Lirous K'yo Fonseca Ávila, presidente da ADEH (Associação em Defesa dos Direitos Humanos com Enfoque na Sexualidade), que atende há 24 anos transexuais no município, conhecia Jenni. Já haviam viajado diversas vezes pelo Brasil para congressos sobre violência relacionada ao gênero.

"O irônico é que, apesar de toda a brutalidade, Jennifer era ingênua. Ela acreditava na Justiça. Jamais poderia imaginar que sua morte seria desdenhada pelas autoridades", diz Ávila.

Jennifer já havia registrado dois boletins de ocorrência por agressões. Um foi em 2013, quando foi agredida na rua por desconhecidos até desmaiar, e outro no ano passado, contra um vizinho.

No BO, consta que "o autor costuma frequentar os mesmos lugares que ela e sempre tenta impedir a entrada da comunicante, xingando-a e expulsando-a, sendo que já chegou a agredi-la fisicamente".
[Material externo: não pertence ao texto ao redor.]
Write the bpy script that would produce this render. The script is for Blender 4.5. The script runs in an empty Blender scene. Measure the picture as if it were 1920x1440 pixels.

"Não somos aceitas. Temos que viver escondidas. À noite, nas esquinas, de preferência. É tanto ódio que ele não cessa nem quando somos mortas. Somos corpos sem valor social. Tanto faz quem nos agrediu, quem se importa?", diz Ávila.

"Mesmo quando somos enterradas negam nossa existência e colocam nas lápides os nomes de registro. Diferentemente da maioria das trans, Jennifer conseguiu na Justiça o direito do próprio nome. Não vai ter que suportar a vergonha de ser renegada até no túmulo."

Seus pais, no entanto, ainda a chamam de João Geraldo. Jenni é a caçula de seis irmãos, filha de um pescador e de uma dona de casa. Com seu trabalho, ajudava financeiramente a família.

O delegado afastado não quis comentar o caso. A Secretaria de Segurança Pública nomeou Verdi Furlanetto como o porta-voz. Sua justificativa, no entanto, foi breve. Ele apenas disse que "a opinião do delegado não reflete a da Polícia Civil". O novo delegado explicou que não concorda com as declarações. Lirous, que foi ouvida por ele, o considerou “mais respeitoso”.

"Assassinam. Nos assassinam"

Diversos ativistas se posicionaram contra as difamações do delegado e em solidariedade a Jenni. Selma Light, uma das ativistas mais conhecidas de Florianópolis, disse que “Jenni merecia respeito, que era querida pela comunidade, trabalhadora e pacífica”.

Fabrizia Souza, também ativista, considerou a postura da polícia como um “escárnio final”. “O que me choca é que por mais brutal que seja o assassinato de uma trans, e eles seguem um padrão, que é o espancamento, não causa comoção. Na verdade gera até uma justificativa. Ela não era mulher, era um mutante, uma anomalia, merecia morrer”, lamenta. A cartunista Laerte publicou no seu Facebook: "Assassinam. Nos assassinam".

Durante os protestos, Dandara também foi lembrada. Um vídeo do dia 15 de fevereiro mostra o assassinato brutal da transexual, em Fortaleza. O crime se tornou um dos mais comentados do Brasil como o uso da hastag #pelavidadaspessoastrans. Segundo a Rede TransBrasil, que monitora os homicídios, desde Dandara, outras 16 trans foram mortas a facadas, tiros ou por espancamento.